Bristling with vibrant characters, Taking Manhattan reveals the founding of New York to be an invention: the result not of a violent English takeover, but of clever negotiations that led to the fusing of the multiethnic, capitalistic society the Dutch had pioneered to the power of the rising English empire. But the birth of what might be termed the first modern city is also a story of the brutal dispossession of Native Americans and of the roots of American slavery.
Based on newly translated sources, Taking Manhattan shows how the paradox of New York's origins — boundless opportunity coupled with subjugation and displacement — reflect America's promise and failure to this day.
PUBLISHERS WEEKLY
The 1664 deal that transferred power from the Dutch to the English in what is now New York City was an inventive act that would be foundational to the metropolis to come, according to historian Shorto's revelatory sequel to The Island at the Center of the World. When Richard Nicolls, the Englishman tasked with capturing New Amsterdam, came up against Peter Stuyvesant, the director-general of the Dutch enclave, the two men astonishingly disobeyed orders from their respective empires to fight and instead negotiated peacefully. Long considered merely a sign of Dutch decline, Shorto sees more to the story of the handover: the contrarian Nicolls and the abrasive Stuyvesant were not only the right men at the right time—both constitutionally suited to ignore authority—but also a kind of new man brought into being by the very empires that had molded them.
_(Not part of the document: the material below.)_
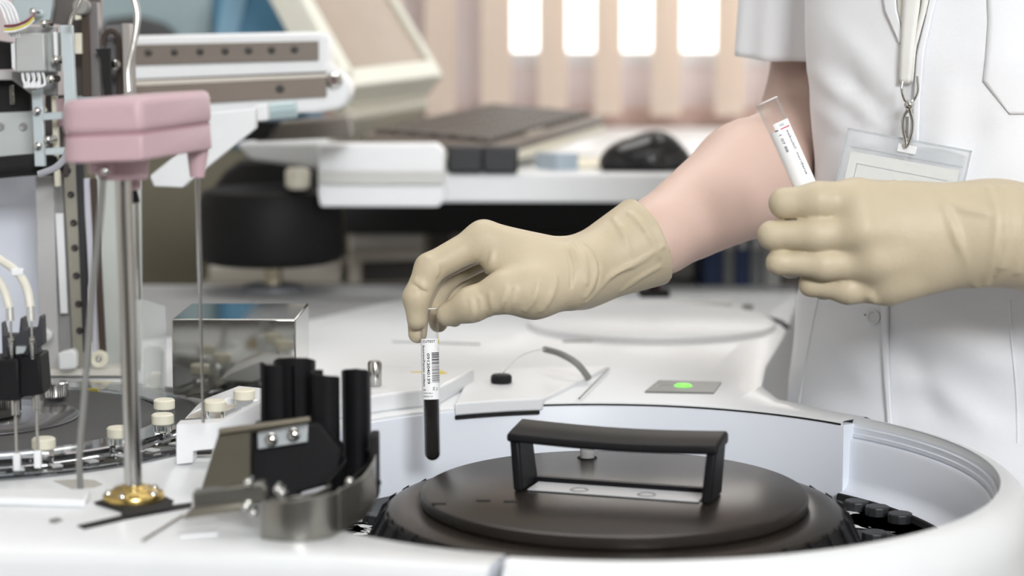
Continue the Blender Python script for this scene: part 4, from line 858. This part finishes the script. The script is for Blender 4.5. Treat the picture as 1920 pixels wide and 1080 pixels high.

Agents of imperial capitalism, they were more interested in business than war: the deal preserved and expanded the unique system of free enterprise that had been brewing on the tiny island, with unprecedented freedom of religion and property guaranteed by Nicolls for residents of the already famously business-friendly and pluralistic city. (The earlier Dutch theft of Manhattan from the Wampanoag, Shorto suggests, also presaged another uniquely American form of dealmaking—the scam.) Shorto's storytelling is wry and accomplished, transforming a campaign of letter-writing and procedural legerdemain into a brisk and amusing saga. Readers will be wowed.